Natchez Trail erosion, food trucks topics at WC City Council meeting

Natchez (2)
House on Natchez Trail.

The City of West Columbia could be facing a law suit of $300,000.

Attorney Mark V. Gende told council at a meeting Monday that he has a law suit ready to file requesting compensation for a residence at 1020 Natchez Trail. The residence has been deemed unsafe because of groundwater runoff eroding the yard, up to the house’s foundation.

Its former residents, the Allen Family, has had to lease an apartment.

Gende said he filed a suit against the S.C. Department of Transportation, and Lexington County.

He said he is prepared to sue the city for an amount in the $300,000 range.

Gende said according to an agreement from 1978, the city has responsibility for the damage to the home.

He also mentioned a residence on Chimney Swift Drive that has water and sewer damage issues.

Mayor Bobby Horton told Gende council would receive information regarding the possible suit in

executive session.

Council also heard from Bill and April McEntire.
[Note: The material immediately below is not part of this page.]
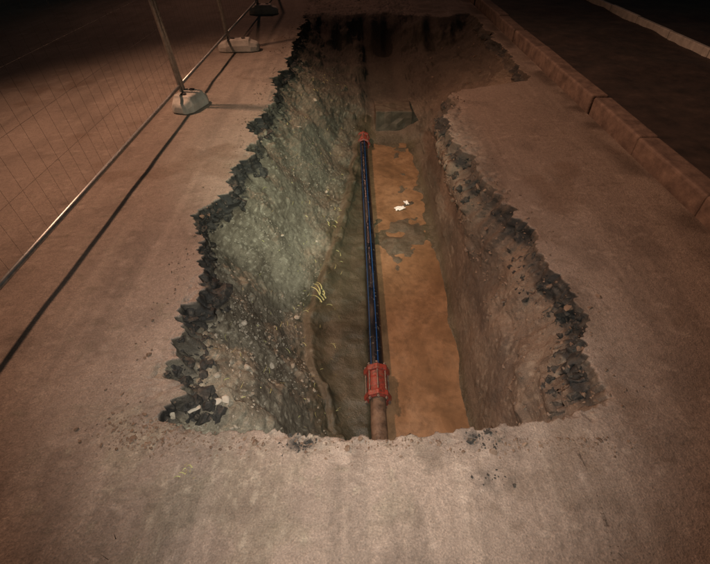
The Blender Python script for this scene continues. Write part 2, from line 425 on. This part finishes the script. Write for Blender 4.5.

The McEntires want to establish a food truck court on Meeting Street, near their business Outdoor Wood Furniture.

April McEntire said food trucks would keep people in West Columbia for lunch, in addition to

drawing people from Columbia and other areas.

“Parking would not be a problem like it is in Columbia,” she said. “People would be have time to come in, pick up lunch and get back to work.”

McEntire said Christina Suvarna would manage the food truck court beside Outdoor Wood Furniture.

Councilman Tem Miles said he is very much in favor of the food trucks. Council then passed first reading of an ordinance to adopt the planning commission’s newly established ordinance to regulate food trucks.

A one-year license would be required and he trucks would operate from 6 a.m. until 10 p.m, They would be restricted in proximity to restaurants and residential areas.